* BEGIN SOURCE EXCERPT *

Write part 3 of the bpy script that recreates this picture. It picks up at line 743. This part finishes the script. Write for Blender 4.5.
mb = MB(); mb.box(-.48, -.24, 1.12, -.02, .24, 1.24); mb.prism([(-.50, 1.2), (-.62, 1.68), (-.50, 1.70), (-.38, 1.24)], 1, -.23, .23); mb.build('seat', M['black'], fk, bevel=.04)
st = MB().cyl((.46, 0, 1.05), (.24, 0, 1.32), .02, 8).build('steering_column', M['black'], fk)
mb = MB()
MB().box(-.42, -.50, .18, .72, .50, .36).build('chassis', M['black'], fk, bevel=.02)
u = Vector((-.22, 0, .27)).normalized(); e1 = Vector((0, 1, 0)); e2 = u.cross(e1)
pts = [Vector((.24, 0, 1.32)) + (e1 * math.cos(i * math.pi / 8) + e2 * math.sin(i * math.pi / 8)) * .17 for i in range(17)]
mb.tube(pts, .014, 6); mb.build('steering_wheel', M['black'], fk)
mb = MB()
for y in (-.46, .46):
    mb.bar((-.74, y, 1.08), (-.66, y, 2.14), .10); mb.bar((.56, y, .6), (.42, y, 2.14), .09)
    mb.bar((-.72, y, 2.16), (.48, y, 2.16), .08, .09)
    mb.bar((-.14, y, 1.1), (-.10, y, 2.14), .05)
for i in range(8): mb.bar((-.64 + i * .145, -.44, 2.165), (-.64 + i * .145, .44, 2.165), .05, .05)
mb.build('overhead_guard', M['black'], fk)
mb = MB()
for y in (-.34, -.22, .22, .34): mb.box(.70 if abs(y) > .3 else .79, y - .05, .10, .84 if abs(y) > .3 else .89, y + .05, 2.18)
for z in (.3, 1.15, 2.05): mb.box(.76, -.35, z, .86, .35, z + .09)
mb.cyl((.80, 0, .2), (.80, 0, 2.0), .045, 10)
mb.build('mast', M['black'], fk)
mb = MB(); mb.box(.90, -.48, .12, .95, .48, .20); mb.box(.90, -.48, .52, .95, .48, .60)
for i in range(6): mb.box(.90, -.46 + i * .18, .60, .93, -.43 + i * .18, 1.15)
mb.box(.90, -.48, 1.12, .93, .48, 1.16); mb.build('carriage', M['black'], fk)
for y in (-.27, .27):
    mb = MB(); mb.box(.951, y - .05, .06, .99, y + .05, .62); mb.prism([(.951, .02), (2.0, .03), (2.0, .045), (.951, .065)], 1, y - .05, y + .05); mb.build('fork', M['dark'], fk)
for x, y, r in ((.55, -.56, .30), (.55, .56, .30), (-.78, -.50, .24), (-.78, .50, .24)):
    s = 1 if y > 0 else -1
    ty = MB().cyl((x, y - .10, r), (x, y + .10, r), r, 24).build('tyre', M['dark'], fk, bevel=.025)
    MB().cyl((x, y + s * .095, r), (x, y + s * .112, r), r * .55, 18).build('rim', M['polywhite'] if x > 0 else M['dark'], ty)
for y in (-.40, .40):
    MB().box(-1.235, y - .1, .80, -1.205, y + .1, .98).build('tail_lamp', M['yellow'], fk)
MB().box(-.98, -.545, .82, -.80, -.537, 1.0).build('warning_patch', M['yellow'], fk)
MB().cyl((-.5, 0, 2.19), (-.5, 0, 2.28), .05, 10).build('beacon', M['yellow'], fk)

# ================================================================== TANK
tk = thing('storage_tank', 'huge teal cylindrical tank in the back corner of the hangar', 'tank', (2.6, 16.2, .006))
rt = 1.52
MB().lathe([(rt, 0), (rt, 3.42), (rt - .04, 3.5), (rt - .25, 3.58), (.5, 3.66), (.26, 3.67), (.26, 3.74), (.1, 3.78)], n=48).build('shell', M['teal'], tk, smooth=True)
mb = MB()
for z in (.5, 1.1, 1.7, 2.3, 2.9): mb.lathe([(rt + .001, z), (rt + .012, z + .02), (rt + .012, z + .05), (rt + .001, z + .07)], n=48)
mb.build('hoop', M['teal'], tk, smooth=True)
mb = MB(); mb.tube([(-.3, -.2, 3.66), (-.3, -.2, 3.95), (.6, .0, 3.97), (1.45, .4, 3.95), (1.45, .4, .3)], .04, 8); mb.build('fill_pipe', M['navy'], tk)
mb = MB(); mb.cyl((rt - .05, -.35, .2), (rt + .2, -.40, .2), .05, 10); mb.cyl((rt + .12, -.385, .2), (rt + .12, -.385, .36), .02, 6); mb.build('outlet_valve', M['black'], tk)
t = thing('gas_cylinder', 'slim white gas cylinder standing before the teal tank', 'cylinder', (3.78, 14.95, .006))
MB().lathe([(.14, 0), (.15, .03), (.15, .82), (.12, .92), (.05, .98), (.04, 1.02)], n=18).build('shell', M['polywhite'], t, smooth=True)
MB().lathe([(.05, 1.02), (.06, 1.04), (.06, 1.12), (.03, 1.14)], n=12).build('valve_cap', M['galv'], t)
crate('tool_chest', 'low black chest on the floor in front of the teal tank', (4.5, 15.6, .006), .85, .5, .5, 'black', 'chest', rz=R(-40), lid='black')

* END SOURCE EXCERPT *

**OBJECTIVE**
Each line of the material should be echoed exactly.

**COMPLETED TASK**
Write part 3 of the bpy script that recreates this picture. It picks up at line 743. This part finishes the script. Write for Blender 4.5.
mb = MB(); mb.box(-.48, -.24, 1.12, -.02, .24, 1.24); mb.prism([(-.50, 1.2), (-.62, 1.68), (-.50, 1.70), (-.38, 1.24)], 1, -.23, .23); mb.build('seat', M['black'], fk, bevel=.04)
st = MB().cyl((.46, 0, 1.05), (.24, 0, 1.32), .02, 8).build('steering_column', M['black'], fk)
mb = MB()
MB().box(-.42, -.50, .18, .72, .50, .36).build('chassis', M['black'], fk, bevel=.02)
u = Vector((-.22, 0, .27)).normalized(); e1 = Vector((0, 1, 0)); e2 = u.cross(e1)
pts = [Vector((.24, 0, 1.32)) + (e1 * math.cos(i * math.pi / 8) + e2 * math.sin(i * math.pi / 8)) * .17 for i in range(17)]
mb.tube(pts, .014, 6); mb.build('steering_wheel', M['black'], fk)
mb = MB()
for y in (-.46, .46):
    mb.bar((-.74, y, 1.08), (-.66, y, 2.14), .10); mb.bar((.56, y, .6), (.42, y, 2.14), .09)
    mb.bar((-.72, y, 2.16), (.48, y, 2.16), .08, .09)
    mb.bar((-.14, y, 1.1), (-.10, y, 2.14), .05)
for i in range(8): mb.bar((-.64 + i * .145, -.44, 2.165), (-.64 + i * .145, .44, 2.165), .05, .05)
mb.build('overhead_guard', M['black'], fk)
mb = MB()
for y in (-.34, -.22, .22, .34): mb.box(.70 if abs(y) > .3 else .79, y - .05, .10, .84 if abs(y) > .3 else .89, y + .05, 2.18)
for z in (.3, 1.15, 2.05): mb.box(.76, -.35, z, .86, .35, z + .09)
mb.cyl((.80, 0, .2), (.80, 0, 2.0), .045, 10)
mb.build('mast', M['black'], fk)
mb = MB(); mb.box(.90, -.48, .12, .95, .48, .20); mb.box(.90, -.48, .52, .95, .48, .60)
for i in range(6): mb.box(.90, -.46 + i * .18, .60, .93, -.43 + i * .18, 1.15)
mb.box(.90, -.48, 1.12, .93, .48, 1.16); mb.build('carriage', M['black'], fk)
for y in (-.27, .27):
    mb = MB(); mb.box(.951, y - .05, .06, .99, y + .05, .62); mb.prism([(.951, .02), (2.0, .03), (2.0, .045), (.951, .065)], 1, y - .05, y + .05); mb.build('fork', M['dark'], fk)
for x, y, r in ((.55, -.56, .30), (.55, .56, .30), (-.78, -.50, .24), (-.78, .50, .24)):
    s = 1 if y > 0 else -1
    ty = MB().cyl((x, y - .10, r), (x, y + .10, r), r, 24).build('tyre', M['dark'], fk, bevel=.025)
    MB().cyl((x, y + s * .095, r), (x, y + s * .112, r), r * .55, 18).build('rim', M['polywhite'] if x > 0 else M['dark'], ty)
for y in (-.40, .40):
    MB().box(-1.235, y - .1, .80, -1.205, y + .1, .98).build('tail_lamp', M['yellow'], fk)
MB().box(-.98, -.545, .82, -.80, -.537, 1.0).build('warning_patch', M['yellow'], fk)
MB().cyl((-.5, 0, 2.19), (-.5, 0, 2.28), .05, 10).build('beacon', M['yellow'], fk)

# ================================================================== TANK
tk = thing('storage_tank', 'huge teal cylindrical tank in the back corner of the hangar', 'tank', (2.6, 16.2, .006))
rt = 1.52
MB().lathe([(rt, 0), (rt, 3.42), (rt - .04, 3.5), (rt - .25, 3.58), (.5, 3.66), (.26, 3.67), (.26, 3.74), (.1, 3.78)], n=48).build('shell', M['teal'], tk, smooth=True)
mb = MB()
for z in (.5, 1.1, 1.7, 2.3, 2.9): mb.lathe([(rt + .001, z), (rt + .012, z + .02), (rt + .012, z + .05), (rt + .001, z + .07)], n=48)
mb.build('hoop', M['teal'], tk, smooth=True)
mb = MB(); mb.tube([(-.3, -.2, 3.66), (-.3, -.2, 3.95), (.6, .0, 3.97), (1.45, .4, 3.95), (1.45, .4, .3)], .04, 8); mb.build('fill_pipe', M['navy'], tk)
mb = MB(); mb.cyl((rt - .05, -.35, .2), (rt + .2, -.40, .2), .05, 10); mb.cyl((rt + .12, -.385, .2), (rt + .12, -.385, .36), .02, 6); mb.build('outlet_valve', M['black'], tk)
t = thing('gas_cylinder', 'slim white gas cylinder standing before the teal tank', 'cylinder', (3.78, 14.95, .006))
MB().lathe([(.14, 0), (.15, .03), (.15, .82), (.12, .92), (.05, .98), (.04, 1.02)], n=18).build('shell', M['polywhite'], t, smooth=True)
MB().lathe([(.05, 1.02), (.06, 1.04), (.06, 1.12), (.03, 1.14)], n=12).build('valve_cap', M['galv'], t)
crate('tool_chest', 'low black chest on the floor in front of the teal tank', (4.5, 15.6, .006), .85, .5, .5, 'black', 'chest', rz=R(-40), lid='black')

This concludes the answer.